I’ll give a couple of thoughts, but I’d like to hear other peoples’ opinions on this too.

I’m inclined to agree.  True preaching should be the true meaning of the text, communicated effectively by the speaker with applied relevance to the listeners.  Just yesterday I was teaching on the importance of earthing applications as specifically as possible.  This is a good habit in personal Bible study and in preaching to others.  The difficulty in preaching via media is that application may remain slightly generic.  Furthermore it reduces the interpersonal connection which occurs through multiple channels, not just the ear, as mentioned.  (Some preachers preach as if only to the ear, even in person . . . an unfortunate over-simplification of true preaching.)  So media preaching seems to undermine both “effective communication” and “applied relevance” in my understanding of preaching.

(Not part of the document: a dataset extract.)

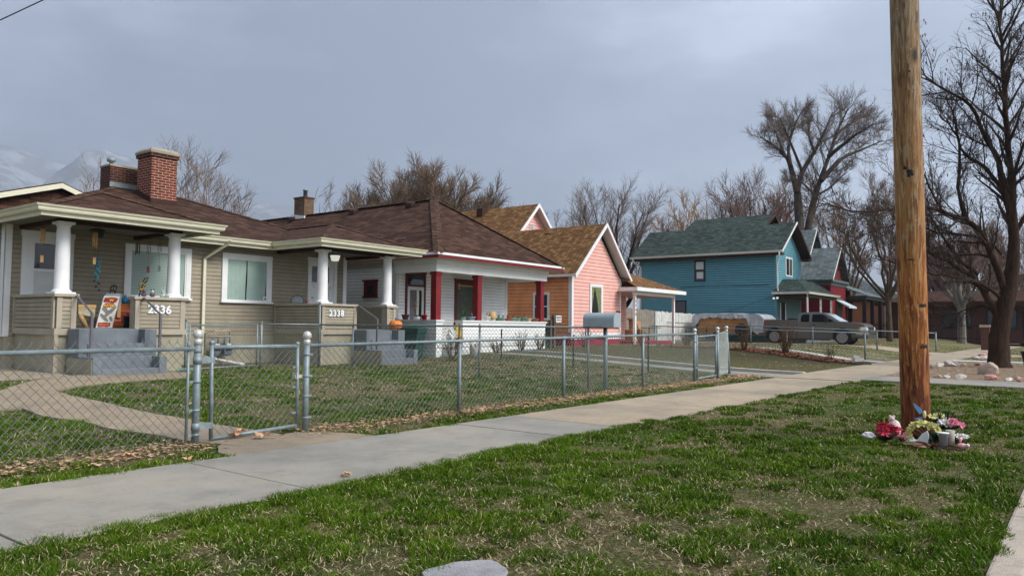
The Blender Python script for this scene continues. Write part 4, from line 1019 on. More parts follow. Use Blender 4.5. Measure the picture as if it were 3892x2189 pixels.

On the other hand, this was probably not the speaker’s intent, but I would be somewhat careful before criticising preaching through media.  We live in a day of incredible opportunities via electronic media.  People in inaccessible countries are hearing the gospel via radio (traditional and online) and coming to salvation.  Ministry can be multiplied, including good quality ministry.  I suspect the conference may have made CDs available, so his teaching may be accessed in the months and years ahead by people who could not be at the conference.  Nursery workers in churches are able to serve the church and its parents by watching the children and then hearing the sermon later.  We live in a day of tremendous technological possibilities.

I agree that preaching via media falls slightly short of the ideal, but at the same time I’m thankful for media that allows people access to “slightly short of the ideal” ministry, when the alternative is either none at all, or only face to face preaching that falls far short of the ideal in other ways.  Media preaching should never replace true in-person preaching of whatever standard, but it can be a blessing as a supplement, or for some, as genuinely the only option.

The readers of this site are a good group of people, what do you think about this?